* Exercise prompt
Repeat the lines that follow, leaving nothing out.

* Entries
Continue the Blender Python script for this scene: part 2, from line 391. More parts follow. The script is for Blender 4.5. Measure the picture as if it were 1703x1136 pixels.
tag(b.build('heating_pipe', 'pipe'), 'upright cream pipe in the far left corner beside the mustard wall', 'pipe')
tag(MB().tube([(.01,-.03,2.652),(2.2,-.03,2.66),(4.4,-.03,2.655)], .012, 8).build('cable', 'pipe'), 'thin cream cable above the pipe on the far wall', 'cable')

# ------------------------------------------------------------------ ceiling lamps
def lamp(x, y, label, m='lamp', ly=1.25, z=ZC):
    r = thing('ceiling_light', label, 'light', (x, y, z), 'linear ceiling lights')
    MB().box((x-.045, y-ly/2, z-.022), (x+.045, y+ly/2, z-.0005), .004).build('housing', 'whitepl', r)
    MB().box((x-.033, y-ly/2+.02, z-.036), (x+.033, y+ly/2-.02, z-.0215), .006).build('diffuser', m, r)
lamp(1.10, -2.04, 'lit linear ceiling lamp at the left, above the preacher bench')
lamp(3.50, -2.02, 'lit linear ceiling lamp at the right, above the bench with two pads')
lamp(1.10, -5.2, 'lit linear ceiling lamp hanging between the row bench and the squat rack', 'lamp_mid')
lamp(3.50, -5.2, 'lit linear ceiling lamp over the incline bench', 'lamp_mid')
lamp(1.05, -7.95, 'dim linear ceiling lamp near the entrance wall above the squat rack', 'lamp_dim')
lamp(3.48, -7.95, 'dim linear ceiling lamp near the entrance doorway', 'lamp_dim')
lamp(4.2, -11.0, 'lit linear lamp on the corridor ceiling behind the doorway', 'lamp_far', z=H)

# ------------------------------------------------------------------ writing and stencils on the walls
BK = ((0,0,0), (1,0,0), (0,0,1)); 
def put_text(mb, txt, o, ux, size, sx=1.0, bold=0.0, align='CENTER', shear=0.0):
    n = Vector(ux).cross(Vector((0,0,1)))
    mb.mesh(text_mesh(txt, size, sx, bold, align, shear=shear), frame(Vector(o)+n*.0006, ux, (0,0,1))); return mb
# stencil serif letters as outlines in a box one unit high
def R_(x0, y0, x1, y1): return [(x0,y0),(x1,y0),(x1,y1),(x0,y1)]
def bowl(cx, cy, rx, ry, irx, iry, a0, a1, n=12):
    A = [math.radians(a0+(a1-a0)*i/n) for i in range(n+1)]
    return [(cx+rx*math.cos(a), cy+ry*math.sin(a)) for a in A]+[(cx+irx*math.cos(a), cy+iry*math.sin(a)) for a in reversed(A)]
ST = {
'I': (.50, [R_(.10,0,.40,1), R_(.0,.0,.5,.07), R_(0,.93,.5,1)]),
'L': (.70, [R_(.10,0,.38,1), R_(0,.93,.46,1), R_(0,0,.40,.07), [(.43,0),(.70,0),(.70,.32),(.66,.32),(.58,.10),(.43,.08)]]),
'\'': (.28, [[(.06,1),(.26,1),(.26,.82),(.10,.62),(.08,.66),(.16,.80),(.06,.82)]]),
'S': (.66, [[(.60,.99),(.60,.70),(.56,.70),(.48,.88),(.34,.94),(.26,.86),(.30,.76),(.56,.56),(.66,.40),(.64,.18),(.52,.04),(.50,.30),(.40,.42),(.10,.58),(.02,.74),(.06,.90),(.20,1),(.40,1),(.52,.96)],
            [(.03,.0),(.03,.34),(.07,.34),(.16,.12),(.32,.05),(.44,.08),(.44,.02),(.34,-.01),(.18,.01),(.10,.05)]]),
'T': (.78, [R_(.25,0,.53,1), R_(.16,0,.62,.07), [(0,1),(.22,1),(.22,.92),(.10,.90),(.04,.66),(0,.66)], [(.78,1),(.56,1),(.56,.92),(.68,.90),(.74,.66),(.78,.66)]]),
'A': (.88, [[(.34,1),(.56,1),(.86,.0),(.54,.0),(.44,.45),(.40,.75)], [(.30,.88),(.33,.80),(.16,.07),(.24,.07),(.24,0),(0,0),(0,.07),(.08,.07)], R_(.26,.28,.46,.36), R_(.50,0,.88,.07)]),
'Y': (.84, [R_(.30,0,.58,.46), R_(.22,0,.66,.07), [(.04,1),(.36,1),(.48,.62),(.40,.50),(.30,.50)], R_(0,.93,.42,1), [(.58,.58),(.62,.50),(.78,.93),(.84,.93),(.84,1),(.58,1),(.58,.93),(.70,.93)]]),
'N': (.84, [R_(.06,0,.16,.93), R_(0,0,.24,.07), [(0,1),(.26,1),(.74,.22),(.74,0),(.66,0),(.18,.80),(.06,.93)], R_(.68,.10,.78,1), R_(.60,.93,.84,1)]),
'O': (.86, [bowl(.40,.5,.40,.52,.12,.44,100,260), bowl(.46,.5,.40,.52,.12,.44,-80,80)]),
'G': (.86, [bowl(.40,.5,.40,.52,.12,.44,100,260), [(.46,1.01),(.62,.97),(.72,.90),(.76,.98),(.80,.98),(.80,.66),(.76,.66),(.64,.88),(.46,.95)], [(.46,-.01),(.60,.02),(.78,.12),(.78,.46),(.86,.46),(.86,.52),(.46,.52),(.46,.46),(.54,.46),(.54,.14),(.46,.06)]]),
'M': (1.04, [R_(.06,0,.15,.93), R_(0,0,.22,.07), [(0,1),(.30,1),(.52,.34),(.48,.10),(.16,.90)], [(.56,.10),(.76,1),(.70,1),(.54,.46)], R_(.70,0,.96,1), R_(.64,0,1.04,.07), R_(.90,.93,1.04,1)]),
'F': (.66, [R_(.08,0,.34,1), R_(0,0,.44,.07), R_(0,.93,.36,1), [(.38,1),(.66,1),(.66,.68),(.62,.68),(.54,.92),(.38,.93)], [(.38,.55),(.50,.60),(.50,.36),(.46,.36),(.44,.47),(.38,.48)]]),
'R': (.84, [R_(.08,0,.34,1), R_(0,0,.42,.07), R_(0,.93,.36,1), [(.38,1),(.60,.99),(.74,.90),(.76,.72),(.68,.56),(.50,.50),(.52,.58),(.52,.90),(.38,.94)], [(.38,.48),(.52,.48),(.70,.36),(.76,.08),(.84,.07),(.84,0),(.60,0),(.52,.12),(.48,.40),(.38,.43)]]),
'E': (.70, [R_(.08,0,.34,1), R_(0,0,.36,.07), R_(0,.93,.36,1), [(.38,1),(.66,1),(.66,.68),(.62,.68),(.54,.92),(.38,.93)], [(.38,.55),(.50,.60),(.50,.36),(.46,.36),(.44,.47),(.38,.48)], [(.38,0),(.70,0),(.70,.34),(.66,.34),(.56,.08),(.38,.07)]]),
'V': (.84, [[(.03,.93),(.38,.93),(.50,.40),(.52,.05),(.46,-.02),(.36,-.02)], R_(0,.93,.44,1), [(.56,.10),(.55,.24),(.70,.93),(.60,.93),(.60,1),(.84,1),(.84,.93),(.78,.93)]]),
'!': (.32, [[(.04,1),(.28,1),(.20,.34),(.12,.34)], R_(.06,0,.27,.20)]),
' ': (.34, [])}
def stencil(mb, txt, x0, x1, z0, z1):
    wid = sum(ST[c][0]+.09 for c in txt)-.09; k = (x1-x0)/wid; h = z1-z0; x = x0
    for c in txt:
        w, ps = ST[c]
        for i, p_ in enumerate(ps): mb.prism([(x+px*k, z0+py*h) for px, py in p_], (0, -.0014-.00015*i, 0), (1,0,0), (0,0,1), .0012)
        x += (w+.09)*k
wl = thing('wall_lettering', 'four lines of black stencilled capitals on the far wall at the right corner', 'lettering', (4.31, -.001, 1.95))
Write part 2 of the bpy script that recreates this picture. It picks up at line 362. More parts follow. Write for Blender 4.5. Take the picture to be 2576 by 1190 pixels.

* Exercise response
Continue the Blender Python script for this scene: part 2, from line 391. More parts follow. The script is for Blender 4.5. Measure the picture as if it were 1703x1136 pixels.
tag(b.build('heating_pipe', 'pipe'), 'upright cream pipe in the far left corner beside the mustard wall', 'pipe')
tag(MB().tube([(.01,-.03,2.652),(2.2,-.03,2.66),(4.4,-.03,2.655)], .012, 8).build('cable', 'pipe'), 'thin cream cable above the pipe on the far wall', 'cable')

# ------------------------------------------------------------------ ceiling lamps
def lamp(x, y, label, m='lamp', ly=1.25, z=ZC):
    r = thing('ceiling_light', label, 'light', (x, y, z), 'linear ceiling lights')
    MB().box((x-.045, y-ly/2, z-.022), (x+.045, y+ly/2, z-.0005), .004).build('housing', 'whitepl', r)
    MB().box((x-.033, y-ly/2+.02, z-.036), (x+.033, y+ly/2-.02, z-.0215), .006).build('diffuser', m, r)
lamp(1.10, -2.04, 'lit linear ceiling lamp at the left, above the preacher bench')
lamp(3.50, -2.02, 'lit linear ceiling lamp at the right, above the bench with two pads')
lamp(1.10, -5.2, 'lit linear ceiling lamp hanging between the row bench and the squat rack', 'lamp_mid')
lamp(3.50, -5.2, 'lit linear ceiling lamp over the incline bench', 'lamp_mid')
lamp(1.05, -7.95, 'dim linear ceiling lamp near the entrance wall above the squat rack', 'lamp_dim')
lamp(3.48, -7.95, 'dim linear ceiling lamp near the entrance doorway', 'lamp_dim')
lamp(4.2, -11.0, 'lit linear lamp on the corridor ceiling behind the doorway', 'lamp_far', z=H)

# ------------------------------------------------------------------ writing and stencils on the walls
BK = ((0,0,0), (1,0,0), (0,0,1)); 
def put_text(mb, txt, o, ux, size, sx=1.0, bold=0.0, align='CENTER', shear=0.0):
    n = Vector(ux).cross(Vector((0,0,1)))
    mb.mesh(text_mesh(txt, size, sx, bold, align, shear=shear), frame(Vector(o)+n*.0006, ux, (0,0,1))); return mb
# stencil serif letters as outlines in a box one unit high
def R_(x0, y0, x1, y1): return [(x0,y0),(x1,y0),(x1,y1),(x0,y1)]
def bowl(cx, cy, rx, ry, irx, iry, a0, a1, n=12):
    A = [math.radians(a0+(a1-a0)*i/n) for i in range(n+1)]
    return [(cx+rx*math.cos(a), cy+ry*math.sin(a)) for a in A]+[(cx+irx*math.cos(a), cy+iry*math.sin(a)) for a in reversed(A)]
ST = {
'I': (.50, [R_(.10,0,.40,1), R_(.0,.0,.5,.07), R_(0,.93,.5,1)]),
'L': (.70, [R_(.10,0,.38,1), R_(0,.93,.46,1), R_(0,0,.40,.07), [(.43,0),(.70,0),(.70,.32),(.66,.32),(.58,.10),(.43,.08)]]),
'\'': (.28, [[(.06,1),(.26,1),(.26,.82),(.10,.62),(.08,.66),(.16,.80),(.06,.82)]]),
'S': (.66, [[(.60,.99),(.60,.70),(.56,.70),(.48,.88),(.34,.94),(.26,.86),(.30,.76),(.56,.56),(.66,.40),(.64,.18),(.52,.04),(.50,.30),(.40,.42),(.10,.58),(.02,.74),(.06,.90),(.20,1),(.40,1),(.52,.96)],
            [(.03,.0),(.03,.34),(.07,.34),(.16,.12),(.32,.05),(.44,.08),(.44,.02),(.34,-.01),(.18,.01),(.10,.05)]]),
'T': (.78, [R_(.25,0,.53,1), R_(.16,0,.62,.07), [(0,1),(.22,1),(.22,.92),(.10,.90),(.04,.66),(0,.66)], [(.78,1),(.56,1),(.56,.92),(.68,.90),(.74,.66),(.78,.66)]]),
'A': (.88, [[(.34,1),(.56,1),(.86,.0),(.54,.0),(.44,.45),(.40,.75)], [(.30,.88),(.33,.80),(.16,.07),(.24,.07),(.24,0),(0,0),(0,.07),(.08,.07)], R_(.26,.28,.46,.36), R_(.50,0,.88,.07)]),
'Y': (.84, [R_(.30,0,.58,.46), R_(.22,0,.66,.07), [(.04,1),(.36,1),(.48,.62),(.40,.50),(.30,.50)], R_(0,.93,.42,1), [(.58,.58),(.62,.50),(.78,.93),(.84,.93),(.84,1),(.58,1),(.58,.93),(.70,.93)]]),
'N': (.84, [R_(.06,0,.16,.93), R_(0,0,.24,.07), [(0,1),(.26,1),(.74,.22),(.74,0),(.66,0),(.18,.80),(.06,.93)], R_(.68,.10,.78,1), R_(.60,.93,.84,1)]),
'O': (.86, [bowl(.40,.5,.40,.52,.12,.44,100,260), bowl(.46,.5,.40,.52,.12,.44,-80,80)]),
'G': (.86, [bowl(.40,.5,.40,.52,.12,.44,100,260), [(.46,1.01),(.62,.97),(.72,.90),(.76,.98),(.80,.98),(.80,.66),(.76,.66),(.64,.88),(.46,.95)], [(.46,-.01),(.60,.02),(.78,.12),(.78,.46),(.86,.46),(.86,.52),(.46,.52),(.46,.46),(.54,.46),(.54,.14),(.46,.06)]]),
'M': (1.04, [R_(.06,0,.15,.93), R_(0,0,.22,.07), [(0,1),(.30,1),(.52,.34),(.48,.10),(.16,.90)], [(.56,.10),(.76,1),(.70,1),(.54,.46)], R_(.70,0,.96,1), R_(.64,0,1.04,.07), R_(.90,.93,1.04,1)]),
'F': (.66, [R_(.08,0,.34,1), R_(0,0,.44,.07), R_(0,.93,.36,1), [(.38,1),(.66,1),(.66,.68),(.62,.68),(.54,.92),(.38,.93)], [(.38,.55),(.50,.60),(.50,.36),(.46,.36),(.44,.47),(.38,.48)]]),
'R': (.84, [R_(.08,0,.34,1), R_(0,0,.42,.07), R_(0,.93,.36,1), [(.38,1),(.60,.99),(.74,.90),(.76,.72),(.68,.56),(.50,.50),(.52,.58),(.52,.90),(.38,.94)], [(.38,.48),(.52,.48),(.70,.36),(.76,.08),(.84,.07),(.84,0),(.60,0),(.52,.12),(.48,.40),(.38,.43)]]),
'E': (.70, [R_(.08,0,.34,1), R_(0,0,.36,.07), R_(0,.93,.36,1), [(.38,1),(.66,1),(.66,.68),(.62,.68),(.54,.92),(.38,.93)], [(.38,.55),(.50,.60),(.50,.36),(.46,.36),(.44,.47),(.38,.48)], [(.38,0),(.70,0),(.70,.34),(.66,.34),(.56,.08),(.38,.07)]]),
'V': (.84, [[(.03,.93),(.38,.93),(.50,.40),(.52,.05),(.46,-.02),(.36,-.02)], R_(0,.93,.44,1), [(.56,.10),(.55,.24),(.70,.93),(.60,.93),(.60,1),(.84,1),(.84,.93),(.78,.93)]]),
'!': (.32, [[(.04,1),(.28,1),(.20,.34),(.12,.34)], R_(.06,0,.27,.20)]),
' ': (.34, [])}
def stencil(mb, txt, x0, x1, z0, z1):
    wid = sum(ST[c][0]+.09 for c in txt)-.09; k = (x1-x0)/wid; h = z1-z0; x = x0
    for c in txt:
        w, ps = ST[c]
        for i, p_ in enumerate(ps): mb.prism([(x+px*k, z0+py*h) for px, py in p_], (0, -.0014-.00015*i, 0), (1,0,0), (0,0,1), .0012)
        x += (w+.09)*k
wl = thing('wall_lettering', 'four lines of black stencilled capitals on the far wall at the right corner', 'lettering', (4.31, -.001, 1.95))
Write part 2 of the bpy script that recreates this picture. It picks up at line 362. More parts follow. Write for Blender 4.5. Take the picture to be 2576 by 1190 pixels.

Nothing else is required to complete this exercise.